Direction
Reproduce every line of the listing as written, apart from the pictures.

• • •

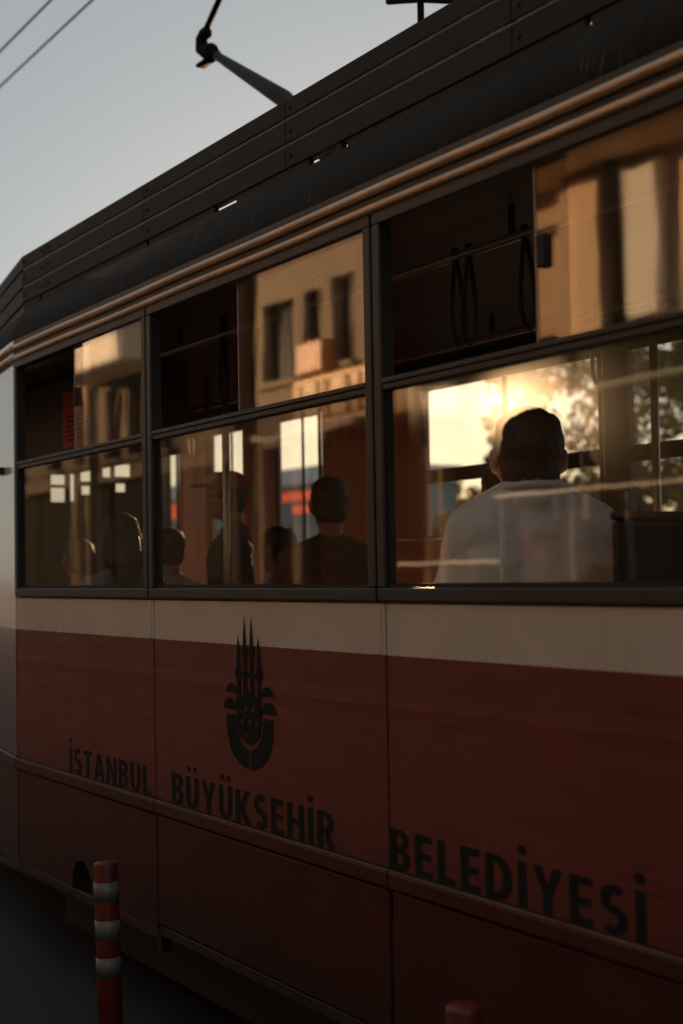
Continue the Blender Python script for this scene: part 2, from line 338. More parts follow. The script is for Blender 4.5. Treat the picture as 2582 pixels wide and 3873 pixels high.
# ------------------------------------------------------------------ the tram
tram = empty('tram', (1.0, 1.1, 0.0), 'red and cream old tram with black roof and city lettering on its side', 'tram')
XE = 7.5
BAYS = [(-1.47, 0.0), (0.0, 1.5), (1.5, 3.0), (3.0, 4.5), (4.5, 6.0), (6.0, 7.5)]
FZ = 0.72     # floor height
g = 0.004
SEAM = 0.010  # post seams stand this far right of the bay limits
for i, (a, b) in enumerate(BAYS):
    x0, x1 = a + g + SEAM, b - g + SEAM
    if i == 0: x0 = a + g
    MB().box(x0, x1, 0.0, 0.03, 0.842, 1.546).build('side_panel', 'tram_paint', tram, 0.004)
    m = MB(); m.prism_yz([(0.006, 0.786), (-0.005, 0.789), (-0.009, 0.796), (-0.009, 0.830), (-0.005, 0.8365), (0.006, 0.838)], x0, x1)
    mo = m.build('belt_moulding', 'skirt_paint', tram)
    MB().box(x0, x1, -0.0100, -0.002, 0.8372, 0.8400).build('lit_edge_trim', 'lit_edge_trim', mo)  # worn edge strip, its bright tone stands in for skylight on the moulding
    if i == 0:    # skirt with an arched jacking hole
        arc = [(-0.72 + 0.105 * math.cos(q), 0.40 + 0.105 * math.sin(q)) for q in np.linspace(0, math.pi, 13)]
        xs = [p[0] for p in arc]
        m = MB(); m.prism_xz([(arc[0][0], 0.382), (x1, 0.382), (x1, 0.782), (x0, 0.782), (x0, 0.382), (arc[-1][0], 0.382)] + arc[::-1], 0.004, 0.03)
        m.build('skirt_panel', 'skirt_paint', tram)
        MB().box(-0.86, -0.58, 0.10, 0.12, 0.3, 0.56).build('bogie_frame', 'rubber', tram)
    else:
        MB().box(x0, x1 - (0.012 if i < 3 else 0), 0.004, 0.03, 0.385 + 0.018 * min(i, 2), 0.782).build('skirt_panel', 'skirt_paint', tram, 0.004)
    MB().box(b + SEAM - 0.016, b + SEAM + 0.006, 0.012, 0.05, 0.30, 0.70 if i else 0.57).build('hinge_strip', 'rubber', tram)
    MB().box(x0, x1, 0.010, 0.05, 0.342 + 0.018 * min(i, 2), 0.379 + 0.018 * min(i, 2)).build('skirt_lip', 'dirty_metal', tram, 0.004)
    if i:   # cover strip on the cream band over each post
        MB().box(a - 0.034, a - 0.010, -0.003, 0.001, 1.409, 1.545).build('cover_strip', 'tram_paint', tram, 0.002)
# inner skin so that no light leaks through the panel gaps
MB().box(-1.46, XE, 0.0345, 0.055, 0.72, 1.572).build('inner_lining', 'interior_cream', tram)

def bars(m, x0, x1, z0, z1, w, y0, y1, top=None, left=None):
    top = top or w; left = left or w
    m.box(x0, x1, y0, y1, z0, z0 + w); m.box(x0, x1, y0, y1, z1 - top, z1)
    m.box(x0, x0 + left, y0, y1, z0 + w, z1 - top); m.box(x1 - w, x1, y0, y1, z0 + w, z1 - top)
    return m
for i, (a, b) in enumerate(BAYS):
    x0, x1 = a + (-0.0 if i == 0 else -0.012), b - 0.022
    if i == 0: x0 = a + 0.006
    m = bars(MB(), x0, x1, 1.552, 2.608, 0.036, -0.010, 0.034, top=0.036, left=0.036)
    fr = m.build('window_frame', 'frame_black', tram, 0.004)
    ix0, ix1 = x0 + 0.036, x1 - 0.036
    MB().box(ix0, ix1, -0.006, 0.030, 2.118, 2.136).build('transom', 'frame_black', fr, 0.003)
    MB().box(ix0, ix1, -0.010, 0.022, 2.1365, 2.150).build('slide_track', 'frame_black', fr, 0.002)
    MB().box(ix0, ix1, 0.010, 0.015, 1.588, 2.118).build('pane', 'tram_glass', fr)
    m = MB(); m.box(ix0, ix1, 0.004, 0.009, 1.5883, 1.600); m.box(ix0, ix0+0.010, 0.004, 0.009, 1.600, 2.1175); m.box(ix1-0.010, ix1, 0.004, 0.009, 1.600, 2.1175)
    m.build('window_seal', 'rubber', fr)
    sp = {0: -0.782, 1: 0.657, 2: 2.150}.get(i, a + 0.65)
    MB().box(sp, ix1, 0.0165, 0.0205, 2.150, 2.572).build('sliding_pane', 'sliding_glass', fr)
    MB().box(sp + 0.13, ix1, 0.0015, 0.0055, 2.150, 2.572).build('fixed_pane', 'sliding_glass', fr)
    MB().box(sp - 0.004, sp + 0.0005, 0.0155, 0.0215, 2.1503, 2.5717).build('pane_edge', 'lit_edge_trim', fr)
    if i != 1:
        MB().box(sp + 0.012, sp + 0.044, 0.003, 0.0163, 2.325, 2.405).build('pull_handle', 'rubber', fr, 0.008)
    # post between windows: dark filler with a recessed seam
    MB().box(b - 0.021, b - 0.013, 0.006, 0.034, 1.552, 2.608).build('window_post', 'rubber', tram)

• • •

Result
Continue the Blender Python script for this scene: part 2, from line 338. More parts follow. The script is for Blender 4.5. Treat the picture as 2582 pixels wide and 3873 pixels high.
# ------------------------------------------------------------------ the tram
tram = empty('tram', (1.0, 1.1, 0.0), 'red and cream old tram with black roof and city lettering on its side', 'tram')
XE = 7.5
BAYS = [(-1.47, 0.0), (0.0, 1.5), (1.5, 3.0), (3.0, 4.5), (4.5, 6.0), (6.0, 7.5)]
FZ = 0.72     # floor height
g = 0.004
SEAM = 0.010  # post seams stand this far right of the bay limits
for i, (a, b) in enumerate(BAYS):
    x0, x1 = a + g + SEAM, b - g + SEAM
    if i == 0: x0 = a + g
    MB().box(x0, x1, 0.0, 0.03, 0.842, 1.546).build('side_panel', 'tram_paint', tram, 0.004)
    m = MB(); m.prism_yz([(0.006, 0.786), (-0.005, 0.789), (-0.009, 0.796), (-0.009, 0.830), (-0.005, 0.8365), (0.006, 0.838)], x0, x1)
    mo = m.build('belt_moulding', 'skirt_paint', tram)
    MB().box(x0, x1, -0.0100, -0.002, 0.8372, 0.8400).build('lit_edge_trim', 'lit_edge_trim', mo)  # worn edge strip, its bright tone stands in for skylight on the moulding
    if i == 0:    # skirt with an arched jacking hole
        arc = [(-0.72 + 0.105 * math.cos(q), 0.40 + 0.105 * math.sin(q)) for q in np.linspace(0, math.pi, 13)]
        xs = [p[0] for p in arc]
        m = MB(); m.prism_xz([(arc[0][0], 0.382), (x1, 0.382), (x1, 0.782), (x0, 0.782), (x0, 0.382), (arc[-1][0], 0.382)] + arc[::-1], 0.004, 0.03)
        m.build('skirt_panel', 'skirt_paint', tram)
        MB().box(-0.86, -0.58, 0.10, 0.12, 0.3, 0.56).build('bogie_frame', 'rubber', tram)
    else:
        MB().box(x0, x1 - (0.012 if i < 3 else 0), 0.004, 0.03, 0.385 + 0.018 * min(i, 2), 0.782).build('skirt_panel', 'skirt_paint', tram, 0.004)
    MB().box(b + SEAM - 0.016, b + SEAM + 0.006, 0.012, 0.05, 0.30, 0.70 if i else 0.57).build('hinge_strip', 'rubber', tram)
    MB().box(x0, x1, 0.010, 0.05, 0.342 + 0.018 * min(i, 2), 0.379 + 0.018 * min(i, 2)).build('skirt_lip', 'dirty_metal', tram, 0.004)
    if i:   # cover strip on the cream band over each post
        MB().box(a - 0.034, a - 0.010, -0.003, 0.001, 1.409, 1.545).build('cover_strip', 'tram_paint', tram, 0.002)
# inner skin so that no light leaks through the panel gaps
MB().box(-1.46, XE, 0.0345, 0.055, 0.72, 1.572).build('inner_lining', 'interior_cream', tram)

def bars(m, x0, x1, z0, z1, w, y0, y1, top=None, left=None):
    top = top or w; left = left or w
    m.box(x0, x1, y0, y1, z0, z0 + w); m.box(x0, x1, y0, y1, z1 - top, z1)
    m.box(x0, x0 + left, y0, y1, z0 + w, z1 - top); m.box(x1 - w, x1, y0, y1, z0 + w, z1 - top)
    return m
for i, (a, b) in enumerate(BAYS):
    x0, x1 = a + (-0.0 if i == 0 else -0.012), b - 0.022
    if i == 0: x0 = a + 0.006
    m = bars(MB(), x0, x1, 1.552, 2.608, 0.036, -0.010, 0.034, top=0.036, left=0.036)
    fr = m.build('window_frame', 'frame_black', tram, 0.004)
    ix0, ix1 = x0 + 0.036, x1 - 0.036
    MB().box(ix0, ix1, -0.006, 0.030, 2.118, 2.136).build('transom', 'frame_black', fr, 0.003)
    MB().box(ix0, ix1, -0.010, 0.022, 2.1365, 2.150).build('slide_track', 'frame_black', fr, 0.002)
    MB().box(ix0, ix1, 0.010, 0.015, 1.588, 2.118).build('pane', 'tram_glass', fr)
    m = MB(); m.box(ix0, ix1, 0.004, 0.009, 1.5883, 1.600); m.box(ix0, ix0+0.010, 0.004, 0.009, 1.600, 2.1175); m.box(ix1-0.010, ix1, 0.004, 0.009, 1.600, 2.1175)
    m.build('window_seal', 'rubber', fr)
    sp = {0: -0.782, 1: 0.657, 2: 2.150}.get(i, a + 0.65)
    MB().box(sp, ix1, 0.0165, 0.0205, 2.150, 2.572).build('sliding_pane', 'sliding_glass', fr)
    MB().box(sp + 0.13, ix1, 0.0015, 0.0055, 2.150, 2.572).build('fixed_pane', 'sliding_glass', fr)
    MB().box(sp - 0.004, sp + 0.0005, 0.0155, 0.0215, 2.1503, 2.5717).build('pane_edge', 'lit_edge_trim', fr)
    if i != 1:
        MB().box(sp + 0.012, sp + 0.044, 0.003, 0.0163, 2.325, 2.405).build('pull_handle', 'rubber', fr, 0.008)
    # post between windows: dark filler with a recessed seam
    MB().box(b - 0.021, b - 0.013, 0.006, 0.034, 1.552, 2.608).build('window_post', 'rubber', tram)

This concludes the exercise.